Leave out the pictures, and retype only the lines from the beginning of the material through the line that contains "mb.build('runner', t, P[10])", including both.

===== STORED DATA

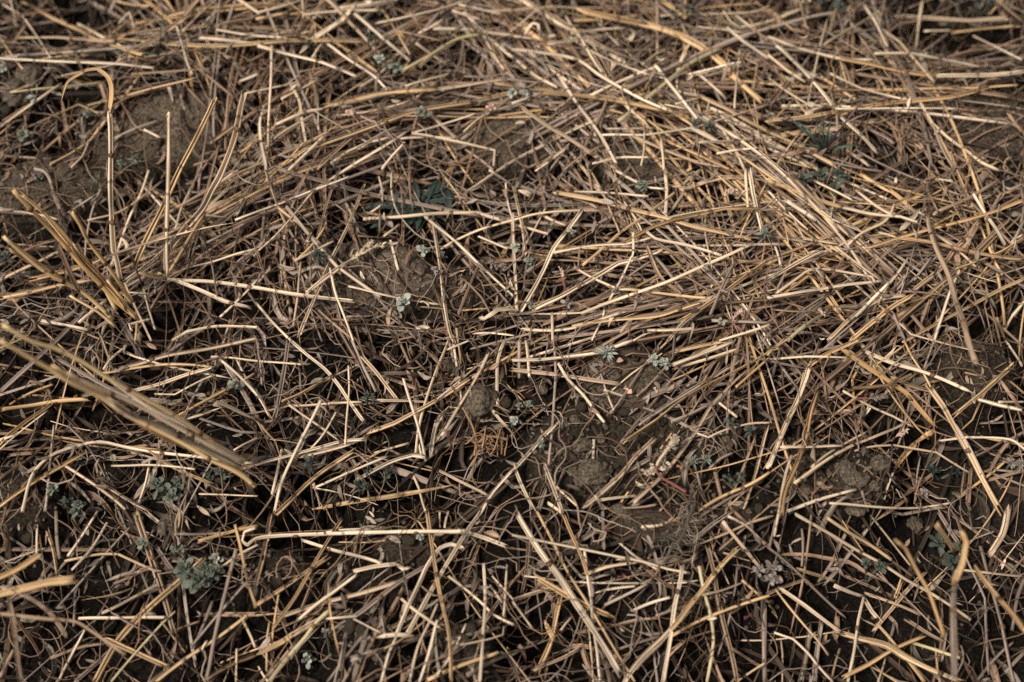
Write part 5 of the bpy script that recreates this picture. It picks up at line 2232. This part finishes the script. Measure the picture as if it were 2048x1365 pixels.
# the orange root tangle, twig and wiry white roots
mb = MB()
for k in range(24):
    cx, cy = 977 + R.gauss(0, 22), 893 + R.gauss(0, 7)
    p = pile(cx, cy, .006, 75)
    a, L = R.gauss(.2, .9), R.uniform(.008, .022)
    tt = np.linspace(-.5, .5, 9)
    P = np.stack([p[0] + L * tt * math.cos(a), p[1] + L * tt * math.sin(a) + .003 * np.sin(tt * 5 + k), np.full(9, p[2] + R.uniform(.001, .007)) + .002 * np.cos(tt * 4)], -1)
    tube(mb, P, R.uniform(.0003, .0006), 'orange', .9, 0, (1, .6), False, 6)
pc = pile(975, 893)
t = tag(empty('root_mat', pc), 'orange-brown knot of fine roots right under the largest clod', 'roots')
mb.build('fine_root', t, pc)['kind'] = 'stuff'
mb = MB()
P = catmull(np.array([at(x, y, pile(x, y, .006, 85)[2] + .003) for x, y in [(1016, 880), (990, 874), (972, 876), (955, 886), (944, 850), (925, 815)]]), 40)
tube(mb, P, .0009, 'orange', .9, 0, (1, .6), False, 6)
mb.build('runner', t, P[10])


def twig(pts, w_px, m_, lab, side=(), name='twig', up=.004):
    P = catmull(np.array([at(x, y, pile(x, y, .006, 80)[2] + up) for x, y in pts]), 50)
    t = tag(empty(name, P[0]), lab, 'twig')
    mb = MB()
    tube(mb, wobble(P, .0006), w_px * m_per_px(P[0]) / 2, m_, .9, 0, (1, .75), False)
    mb.build('main_stem', t, P[25])
    for q in side:
        Q = catmull(np.array([at(x, y, pile(x, y, .006, 80)[2] + up) for x, y in q]), 20)
        mb = MB()
        tube(mb, Q, w_px * .35 * m_per_px(P[0]), m_, .9, 0, (1, .6), False, 6)
        mb.build('side_branch', t, Q[10])


twig([(119, 420), (108, 392), (99, 362), (88, 346), (68, 338)], 7, 'y', 'forked grey twig of the mauve withered rosette on open soil', [[(99, 362), (96, 345), (90, 335)]])
twig([(1706, 776), (1740, 774), (1776, 770), (1800, 758), (1824, 748)], 8, 'root', 'arched brown twig above the crimson-stalked seed cluster', [[(1776, 770), (1795, 756)]])
twig([(1783, 890), (1780, 925), (1776, 945), (1790, 965), (1812, 985)], 5, 'husk', 'curved grey rootlet hanging over the shaded clods', [[(1780, 930), (1768, 950), (1762, 975), (1766, 1000)]])
twig([(1186, 1084), (1200, 1082), (1210, 1076), (1212, 1066), (1190, 1060), (1176, 1046)], 2.4, 'ear', 'wiry white curled rootlet on black soil', [[(1190, 1060), (1184, 1072), (1188, 1082)]])
twig([(860, 682), (850, 700), (822, 726), (790, 742)], 7, 'root', 'smooth brown root arching below the straw star', [[(830, 720), (845, 735), (862, 752)]])
twig([(1420, 630), (1440, 580), (1465, 535), (1468, 530)], 7, 'y', 'knobbly dark grey twig crossing the straw pile', [[(1440, 580), (1455, 585)]])
twig([(1230, 380), (1228, 420), (1210, 455), (1190, 470)], 3, 'root', 'thin looping brown stem over the straw beside the long gold stalk', [[(1228, 400), (1240, 425), (1243, 455)]])
twig([(540, 270), (534, 330), (545, 400)], 3, 'root', 'thin brown stem standing near the tall pale straw', [])

# ------------------------------------------------------------------ the litter nobody could count
tag(litter.build('straw_litter'), kind='stuff')
tag(leaflit.build('leaf_litter'), kind='stuff')
tag(roots.build('root_tangle'), kind='stuff')
tag(flakes.build('chaff'), kind='stuff')

# ------------------------------------------------------------------ saying which straw is which
MARKS = [
    (808, 622, 'the silver central rosette'), (1212, 718, 'the dense silver rosette'), (1313, 738, 'the broad-leaved silver seedling'),
    (961, 806, 'the largest brown clod'), (1340, 930, 'the woolly cream spike'), (845, 400, 'the dark toothed weed'), (1655, 250, 'the green grass tuft'),
    (740, 505, 'the cream seed ear'), (720, 590, 'the central bare soil'), (1255, 790, 'the pink petals'), (975, 893, 'the orange root knot'),
    (398, 1158, 'the big curly weed'), (345, 985, 'the spreading grey-green weed'), (150, 1020, 'the stemmed grey-green weed'), (60, 175, 'the paired dull clods'),
    (140, 195, 'the hooked dry leaf'), (1652, 368, 'the large pointed-leaved weed'), (1400, 275, 'the half-hidden dark weed'), (1033, 207, 'the silver rosette by upper soil'),
    (775, 140, 'the twin far rosettes'), (1526, 483, 'the grey-green tufted head'), (1040, 610, 'the straw star joint'), (1700, 955, 'the rugged clod pile'),
    (1471, 872, 'the dull broad-leaved weed'), (1525, 1150, 'the faded mauve weed'), (1888, 1112, 'the blurred dark weed'), (2026, 945, 'the fluffy grey weed'),
    (1880, 958, 'the shaded green weed'), (250, 640, 'the golden stubble foot'), (500, 950, 'the largest stubble foot'), (100, 400, 'the blurred stubble tips'),
    (82, 366, 'the mauve withered rosette'), (1760, 780, 'the arched brown twig'), (1647, 875, 'the crimson leaf'), (760, 958, 'the paired-leaf dark weed'),
    (475, 784, 'the dark-veined rosette'), (620, 1328, 'the silver rosette near bottom edge'), (1190, 945, 'the broad flat-topped clod'), (757, 1275, 'the small clod heap'),
    (1366, 42, 'the far pointed-leaved weed'), (1660, 14, 'the far round-leaved weed'), (1460, 388, 'the curling pinkish seed head'), (1281, 384, 'the round rosette on greenish straw'),
    (340, 1052, 'the light brown clod'), (1475, 640, 'the red-stemmed spike'), (1130, 570, 'the thin red spike'), (940, 1055, 'the crossing of hooked straws'),
    (1985, 245, 'the dark bare soil at the edge'), (355, 240, 'the bare soil behind upright stalks'), (1290, 1150, 'the knotted straw crossing'), (1850, 435, 'the raised dark straw top'),
    (20, 1190, 'the blurred raised gold stalks'), (290, 560, 'the open tuft foot'), (1820, 1090, 'the raised golden hook tip'), (500, 60, 'the far pale straw ends'),
    (1050, 60, 'the frayed grey straw end'), (1900, 50, 'the far dark corner'), (1180, 1290, 'the near crossing pale leaf'), (1780, 1290, 'the near thick gold straw'),
]
COLN = {'p': 'pale cream', 'g': 'golden', 't': 'tan', 'y': 'greyed', 'n': 'greenish'}


def describe(d, full=True):
    q = d['px']
    v = q[-1] - q[0]
    a = math.degrees(math.atan2(-(v[1]), v[0])) % 180
    way = 'lying level' if a < 12 or a > 168 else 'upright' if 76 < a < 104 else 'rising rightward' if a < 90 else 'falling rightward'
    seg = np.diff(q, axis=0)
    th = np.arctan2(seg[:, 1], seg[:, 0])
    turn = np.abs((np.diff(th) + math.pi) % (2 * math.pi) - math.pi) if len(th) > 1 else np.zeros(1)
    shp = 'curled' if d['curl'] else 'kinked' if turn.max() > .55 else 'curved' if turn.sum() > .5 else ''
    ln = 'short' if d['len'] < 95 else 'very long' if d['len'] > 400 else 'long' if d['len'] > 240 else ''
    th_ = 'thick' if d['w'] > 11.5 else 'thin' if d['w'] < 6 else ''
    noun = {'t': 'straw', 's': 'split straw', 'r': 'dry leaf'}[d['shape']]
    first = [w for w in (ln, th_, shp, COLN[d['col']]) if w]
    return ' '.join(first) + ' ' + noun, way


def where(d, skip=0):
    m = d['mid']
    k = sorted(MARKS, key=lambda t: (t[0] - m[0]) ** 2 + (t[1] - m[1]) ** 2)[skip]
    dx, dy = m[0] - k[0], m[1] - k[1]
    dist = math.hypot(dx, dy)
    rel = 'beside' if dist < 22 else ('right of' if dx > 0 else 'left of') if abs(dx) > abs(dy) else ('below' if dy > 0 else 'above')
    return rel, k[2], dist


groups = {}
for d in THINGS:
    a, w = describe(d)
    rel, mk, dist = where(d)
    groups.setdefault((a, w, rel, mk), []).append((dist, d))
ORD = ['nearest', 'second', 'third', 'fourth', 'fifth']
for (a, w, rel, mk), v in groups.items():
    v.sort(key=lambda t: t[0])
    for i, (_, d) in enumerate(v):
        lab = f'{a} {w} {rel} {mk}' if len(v) == 1 else f'{a} {w}, {ORD[i]} {rel} {mk}'
        ws = lab.split()
        if len(ws) > 16:
            ws = [x for x in ws if x not in ('lying', 'very')]
        tag(d['obj'], ' '.join(ws), 'dry leaf' if d['shape'] == 'r' else 'straw', 'dry leaves among the straw' if d['shape'] == 'r' else 'straw stalks lying on the field')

==========

ANSWER TO THIS TASK
Write part 5 of the bpy script that recreates this picture. It picks up at line 2232. This part finishes the script. Measure the picture as if it were 2048x1365 pixels.
# the orange root tangle, twig and wiry white roots
mb = MB()
for k in range(24):
    cx, cy = 977 + R.gauss(0, 22), 893 + R.gauss(0, 7)
    p = pile(cx, cy, .006, 75)
    a, L = R.gauss(.2, .9), R.uniform(.008, .022)
    tt = np.linspace(-.5, .5, 9)
    P = np.stack([p[0] + L * tt * math.cos(a), p[1] + L * tt * math.sin(a) + .003 * np.sin(tt * 5 + k), np.full(9, p[2] + R.uniform(.001, .007)) + .002 * np.cos(tt * 4)], -1)
    tube(mb, P, R.uniform(.0003, .0006), 'orange', .9, 0, (1, .6), False, 6)
pc = pile(975, 893)
t = tag(empty('root_mat', pc), 'orange-brown knot of fine roots right under the largest clod', 'roots')
mb.build('fine_root', t, pc)['kind'] = 'stuff'
mb = MB()
P = catmull(np.array([at(x, y, pile(x, y, .006, 85)[2] + .003) for x, y in [(1016, 880), (990, 874), (972, 876), (955, 886), (944, 850), (925, 815)]]), 40)
tube(mb, P, .0009, 'orange', .9, 0, (1, .6), False, 6)
mb.build('runner', t, P[10])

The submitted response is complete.